Lol. Real climate science & Tony Heller/Steven Goddard? Dude is a standard physics denier. Don’t be a physics denier.
So one of the standard errors people make with sea ice extent is not realizing it is an area measurement. Ice has mass and volume. You weren’t supposing Arctic ice is all the same thickness were you? It tends to be much thinner at the edges and thicker in the center.
If you want to know how much has been lost you have to get the mass or volume.
Link to nature PDF
This paper has a rough estimate of the average of ice from around the planet from 1901-2009 @ 250 +- 30 GT per year. If we conservatively assume it’s continued at that rate then from 1979-2021 it’s taken another 3.5x10^21 joules of energy to simply melt all that ice. That does t include the energy to raise it 0C and then above 0C just the energy to melt it. That’s another 1% to the extra energy already contained in oceans.

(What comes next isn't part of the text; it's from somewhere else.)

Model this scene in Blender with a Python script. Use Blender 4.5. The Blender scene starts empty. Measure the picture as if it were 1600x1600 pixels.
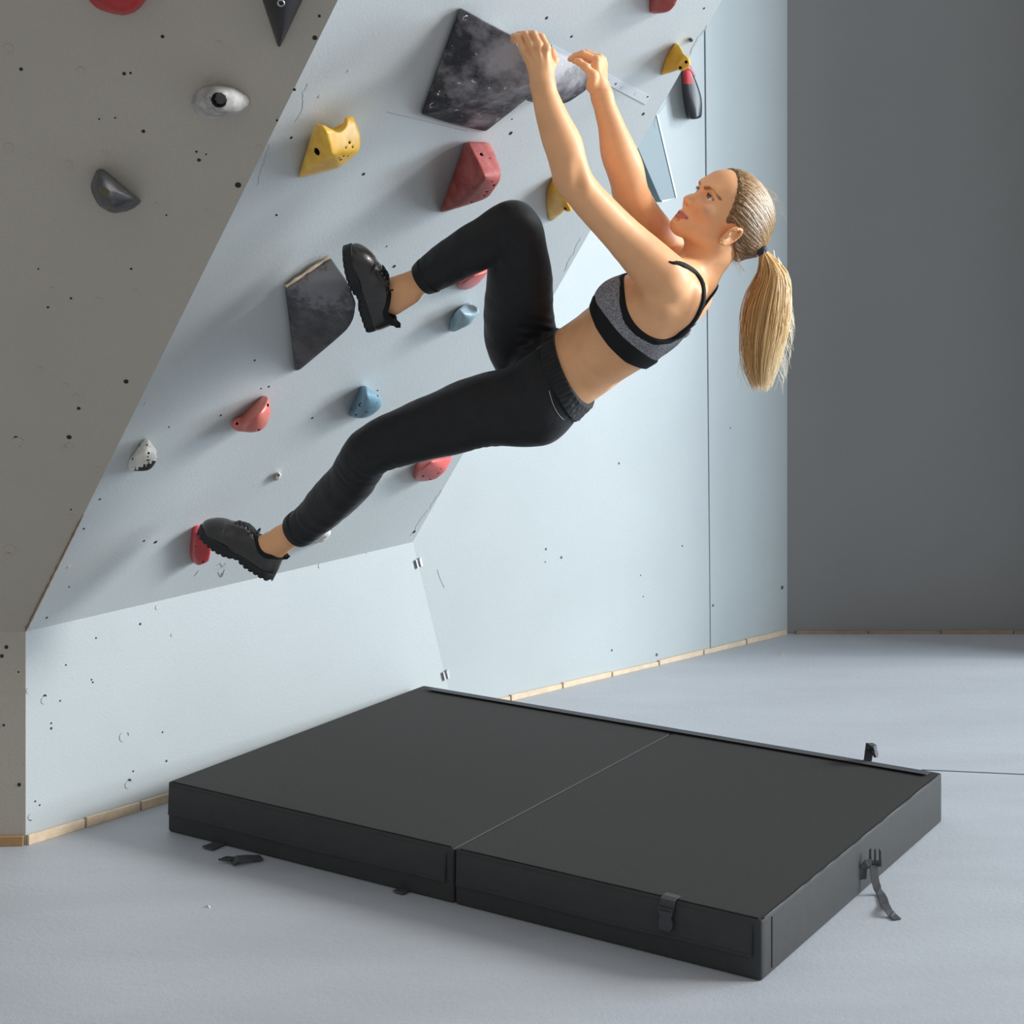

What sea ice extent is good for is understanding the albedo of the Arctic. Light colored ice has an albedo of .5-.7 reflecting 50-70% of the light that reaches it. Ocean water on the other hand is 0.06 or 6% reflective. The areas where the sea ice extent have retreated now absorb about 10 times more energy than they did. Which is another reason why NASA finds the Arctic as one of the fastest warming places on Earth.
Satellites confirm that the Arctic has been absorbing more solar radiation over the past 15 years, a trend that coincides with a decline in sea ice and increase in open water.
earthobservatory.nasa.gov
Finally currently accepted climate change theory explains why the deepest ocean temperatures haven’t changed much and why the top of the atmosphere is cooler than the lower atmosphere. It’s because greenhouse gasses are more prevalent in the lower atmosphere and prevent a small amount of energy from reaching the upper atmosphere. That increase goes to heating the surface of the planet where circulations of water and air move the energy from warmer to cooler places over time. The bottom of the ocean would be one of the last places to warm appreciably.